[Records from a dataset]

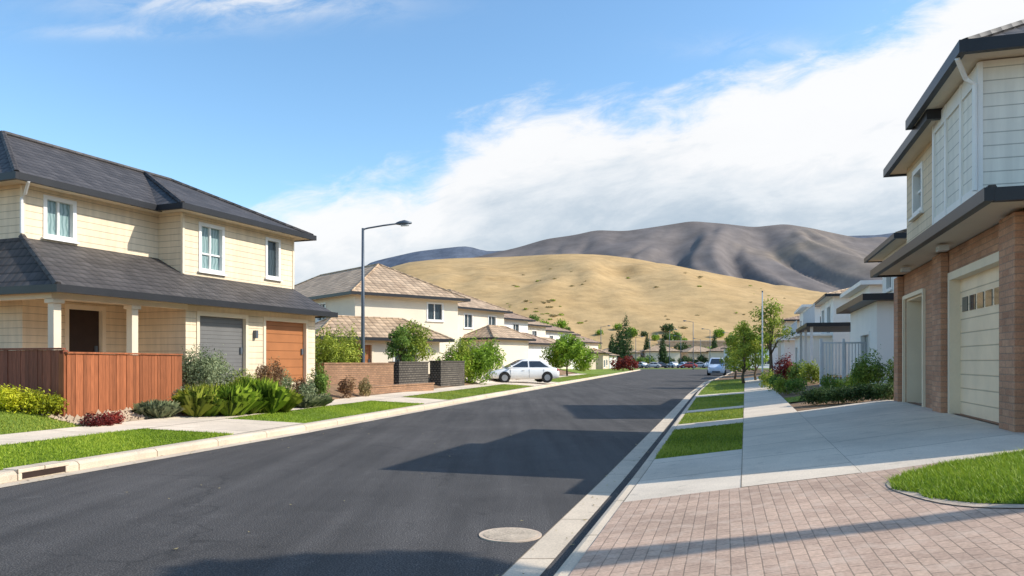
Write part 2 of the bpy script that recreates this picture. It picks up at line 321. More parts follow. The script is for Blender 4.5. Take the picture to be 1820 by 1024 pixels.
def blob(k,w=0): 
    pts=[]
    for i in range(64):
        t=2*math.pi*i/64; rx=2.5*k+w; ry=1.3*k+w
        ct,st=math.cos(t),math.sin(t); e=.68
        pts.append((cx+rx*math.copysign(abs(ct)**e,ct)+.05*math.sin(3*t),cy+ry*math.copysign(abs(st)**e,st)))
    return pts
def blobpatch(name,A,B,dz,mat):
    mb=MB()
    for i in range(64):
        j=(i+1)%64; a,b,c,d=A[i],A[j],B[j],B[i]; mb.poly([(q[0],q[1],zR(*q)+dz) for q in (a,b,c,d)][::-1])
    o=mb.obj(name,mat); o['kind']='structure'
rr_=[0.001,.2,.4,.6,.8,1.0]
for a,b in zip(rr_[:-1],rr_[1:]): blobpatch('lawn',blob(a),blob(b),.012,LAWN)
blobpatch('lawn_edging',blob(1.0),blob(1.0,.12),.008,EDGE)
B_=[]
while len(B_)<60000:
    x=cx+random.uniform(-2.58,.9); y=cy+random.uniform(-1.38,1.38)
    e=(abs(x-cx)/2.56)**2.9+(abs(y-cy)/1.35)**2.9
    if e<1+.05*math.sin(x*9)*math.sin(y*11): B_.append((x,y,zR(x,y)+.006))
o=bpy.data.objects.new('grass',blades('grass',B_,.048,.0055,F_GRASS,.6)); link(o); o['kind']='stuff'; o['label']='bright tufty grass of the small front lawn'; o['category']='grass'
# manhole + drain
mb=MB(); x0,y0=S(907,7.0)
e=empty('manhole_cover',(x0,y0,0.0),0,'round beige manhole cover set in the asphalt near the gutter','manhole cover')
mb.tube([(0,0,-.01),(0,0,.010)],.29,40); mb.obj('rim',EDGE,e); mb=MB(); mb.tube([(0,0,-.01),(0,0,.013)],.25,40); mb.obj('lid',IRON,e)
x0,y0=kL(10.6),10.6
e=empty('storm_drain',(x0,y0,0),-math.atan(.255),'concrete kerb drain inlet with a dark slotted opening','drain')
mb=MB(); mb.box(-.26,.022,-.42,.42,.1,.155); mb.box(-.26,.02,-.42,-.36,.0,.1); mb.box(-.26,.02,.36,.42,0,.1); mb.obj('surround',KERB,e,bevel=.01)
mb=MB(); mb.box(.0,.012,-.36,.36,.02,.1); mb.obj('opening',DARKDOOR,e)
# ------------------------------------------------------------------ building helpers
def dirn(p0,p1):
    L=math.hypot(p1[0]-p0[0],p1[1]-p0[1]); t=((p1[0]-p0[0])/L,(p1[1]-p0[1])/L); return L,t,(t[1],-t[0])
def wall(mb,p0,p1,z0,z1,ops=(),th=.18):
    L,t,n=dirn(p0,p1)
    def P(s,z,d=0): return (p0[0]+t[0]*s+n[0]*d,p0[1]+t[1]*s+n[1]*d,z)
    ss=sorted({0,L,*[o[0] for o in ops],*[o[1] for o in ops]}); zs=sorted({z0,z1,*[o[2] for o in ops],*[o[3] for o in ops]})
    for a,b in zip(ss[:-1],ss[1:]):
        for c,d in zip(zs[:-1],zs[1:]):
            if any(o[0]-1e-6<=a and b<=o[1]+1e-6 and o[2]-1e-6<=c and d<=o[3]+1e-6 for o in ops): continue
            mb.poly([P(a,c),P(b,c),P(b,d),P(a,d)]); mb.poly([P(a,c,-th),P(a,d,-th),P(b,d,-th),P(b,c,-th)])
    for o in ops:
        a,b,c,d=o[:4]
        mb.poly([P(a,c),P(a,d),P(a,d,-th),P(a,c,-th)]); mb.poly([P(b,c),P(b,c,-th),P(b,d,-th),P(b,d)])
        mb.poly([P(a,c),P(a,c,-th),P(b,c,-th),P(b,c)]); mb.poly([P(a,d),P(b,d),P(b,d,-th),P(a,d,-th)])
def window(root,p0,p1,o,glass=None,trim=None,sill=True,mull=1,cas=.05,tr=0):
    L,t,n=dirn(p0,p1); a,b,c,d=o[:4]; glass=glass or GLASS; trim=trim or TRIM
    mb=MB(); mb.obox(p0,t,n,a+.01,b-.01,-.13,-.11,c+.01,d-.01); w=mb.obj('window',glass,root)
    mb=MB(); f=.055
    mb.obox(p0,t,n,a-cas,a+f,-.15,.03,c-cas,d+cas); mb.obox(p0,t,n,b-f,b+cas,-.15,.03,c-cas,d+cas)
    mb.obox(p0,t,n,a+f,b-f,-.15,.028,c-cas,c+f); mb.obox(p0,t,n,a+f,b-f,-.15,.028,d-f,d+cas)
    for i in range(mull):
        m=a+(b-a)*(i+1)/(mull+1); mb.obox(p0,t,n,m-.03,m+.03,-.14,-.05,c+f,d-f)
    if tr: mb.obox(p0,t,n,a+f,b-f,-.14,-.06,c+(d-c)*tr,c+(d-c)*tr+.05)
    mb.obj('frame',trim,w)
    if sill: mb=MB(); mb.obox(p0,t,n,a-.1,b+.1,-.02,.09,c-cas-.05,c-cas-.002); mb.obj('sill',trim,w)
    return w
def door(root,p0,p1,o,mat,trim=None,name='door',depth=.12,handle=True,wins=0):
    L,t,n=dirn(p0,p1); a,b,c,d=o[:4]; trim=trim or CRTRIM
    mb=MB(); mb.obox(p0,t,n,a+.04,b-.04,-depth-.04,-depth,c+.005,d-.04); w=mb.obj(name,mat,root)
    mb=MB(); mb.obox(p0,t,n,a-.06,a+.05,-.15,.03,c,d+.08); mb.obox(p0,t,n,b-.05,b+.06,-.15,.03,c,d+.08); mb.obox(p0,t,n,a+.05,b-.05,-.15,.028,d-.05,d+.08); mb.obj('frame',trim,w)
    if handle: mb=MB(); mb.obox(p0,t,n,b-.2,b-.12,-depth,-depth+.05,c+.95,c+1.15); mb.obj('handle',METAL,w)
    for i in range(wins):
        s0=a+.2+(b-a-.4)*i/wins; s1=s0+(b-a-.4)/wins-.11
        mb=MB(); mb.obox(p0,t,n,s0,s1,-depth,-depth+.012,d-.60,d-.36); mb.obj('window',GLASS,w)
    return w
def sides(x0,x1,y0,y1): return {'E':((x1,y0),(x1,y1)),'S':((x0,y0),(x1,y0)),'W':((x0,y1),(x0,y0)),'N':((x1,y1),(x0,y1))}
def block(root,x0,x1,y0,y1,z0,z1,mat,ops=(),name='wall',glass=None,trim=None,skip=''):
    mb=MB(); sd=sides(x0,x1,y0,y1)
    for k,(p0,p1) in sd.items():
        if k in skip: continue
        wall(mb,p0,p1,z0,z1,[o[1:5] for o in ops if o[0]==k])
    w=mb.obj(name,mat,root)
    for o in ops:
        p0,p1=sd[o[0]]; kd=o[5]
        if kd=='win': window(root,p0,p1,o[1:5],glass or GLASS,trim,mull=o[6] if len(o)>6 else 1)
        else: door(root,p0,p1,o[1:5],kd,trim)
    return w
def caps(mb,lines,r=.07):
    for a,b in lines: mb.tube([(a[0],a[1],a[2]+.01),(b[0],b[1],b[2]+.01)],r,6)
def eave(root,pts,z,closed=True,h=.16,mat=None,w=.1,soffit=None):
    mb=MB(); n=len(pts)
    for i in range(n if closed else n-1):
        p0=pts[i]; p1=pts[(i+1)%n]; L,t,nn=dirn(p0,p1); mb.obox(p0,t,nn,-.0,L+w*.98,.0,w,z-h+.002*i,z+.02+.001*i)
    mb.obj('gutter',mat or GUT,root)
    if soffit:
        mb=MB(); mb.poly([(p[0],p[1],z-h+.04) for p in pts][::-1]); mb.poly([(p[0],p[1],z-h+.06) for p in pts]); mb.obj('soffit',soffit,root)
def hiproof(root,x0,x1,y0,y1,ze,rise,mat,gut=None,sof=None,cap=True,name='roof',gmat=None):
    mb=MB(); W=x1-x0; D=y1-y0
    if D>=W: r0=((x0+x1)/2,y0+W/2,ze+rise); r1=((x0+x1)/2,y1-W/2,ze+rise)
    else: r0=(x0+D/2,(y0+y1)/2,ze+rise); r1=(x1-D/2,(y0+y1)/2,ze+rise)
    a,b,c,d=(x0,y0,ze),(x1,y0,ze),(x1,y1,ze),(x0,y1,ze)
    if D>=W: F=[[a,b,r0],[b,c,r1,r0],[c,d,r1],[d,a,r0,r1]]; Ln=[(a,r0),(b,r0),(c,r1),(d,r1),(r0,r1)]
    else: F=[[a,b,r1,r0],[b,c,r1],[c,d,r0,r1],[d,a,r0]]; Ln=[(a,r0),(d,r0),(b,r1),(c,r1),(r0,r1)]
    for f in F: mb.poly(f)
    if cap: caps(mb,Ln)
    o=mb.obj(name,mat,root); eave(root,[(x0,y0),(x1,y0),(x1,y1),(x0,y1)],ze,mat=gmat,soffit=sof or CRTRIM); return o
# ------------------------------------------------------------------ house with two garages (cream siding)
H=empty('house',(-10.08,23.25,0),-R(21.8),'two storey cream weatherboard house with charcoal hip roof and two garages','house')
mb=MB()
wall(mb,(1.3,-1.18),(1.3,4.85),.3,3.3,[(.46,2.49,.9,3.0),(3.33,5.54,.9,3.0)])
wall(mb,(-1,-1.18),(1.3,-1.18),.3,3.3); wall(mb,(1.3,4.85),(-.0,4.85),.3,3.3)
wall(mb,(-1,-4.35),(-1,0),.3,6.2,[(.61,1.48,4.95,5.98),(1.25,2.4,.9,3.1)])
wall(mb,(-7,-4.35),(-1,-4.35),.3,6.2); wall(mb,(-1,0),(0,0),3.3,6.2); wall(mb,(0,0),(0,5.3),3.3,6.2,[(.69,1.7,4.5,5.95),(3.8,4.5,4.6,5.95)])
wall(mb,(0,5.3),(-7,5.3),.3,6.2); wall(mb,(-7,5.3),(-7,-4.35),.3,6.2); mb.obj('wall',CREAM,H)
window(H,(-1,-4.35),(-1,0),(.61,1.48,4.95,5.98),CURT); window(H,(0,0),(0,5.3),(.69,1.7,4.5,5.95),CURT,tr=.35); window(H,(0,0),(0,5.3),(3.8,4.5,4.6,5.95),GLASS,mull=0)
door(H,(1.3,-1.18),(1.3,4.85),(.46,2.49,.9,3.0),GDGREY,name='garage_door',depth=.1); door(H,(1.3,-1.18),(1.3,4.85),(3.33,5.54,.9,3.0),GDWOOD,name='garage_door',depth=.1)
door(H,(-1,-4.35),(-1,0),(1.25,2.4,.9,3.1),DARKDOOR)
mb=MB(); e_=6.3; rz=8.25
A=(-.5,-4.85,e_);B=(-.5,-.5,e_);Cc=(.5,-.5,e_);D=(.5,5.8,e_);E=(-7.5,5.8,e_);G=(-7.5,-4.85,e_);P1=(-4,-2.8,rz);P2=(-4,2.26,rz);P3=(-4,3.4,rz)
for f in ([A,B,P2,P1],[B,Cc,P2],[Cc,D,P3,P2],[D,E,P3],[E,G,P1,P2,P3],[G,A,P1]): mb.poly(f)
caps(mb,[(A,P1),(Cc,P2),(D,P3),(P1,P3),(G,P1)],.085); mb.obj('roof',DTILE,H)
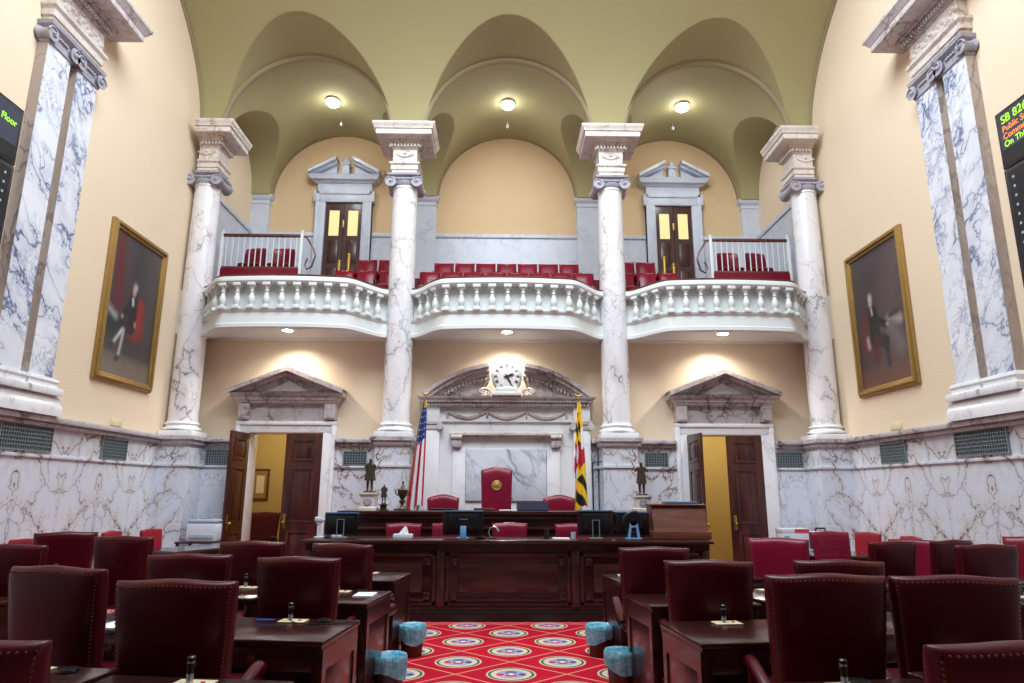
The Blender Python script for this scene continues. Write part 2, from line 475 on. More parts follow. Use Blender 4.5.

• _Requirement_: Copy out every line of the material above that mentions the word "parts".

• _Written answer_:
Write part 2 of the bpy script that recreates this picture. It picks up at line 321. More parts follow. The script is for Blender 4.5. Take the picture to be 1820 by 1024 pixels.
The Blender Python script for this scene continues. Write part 2, from line 475 on. More parts follow. Use Blender 4.5.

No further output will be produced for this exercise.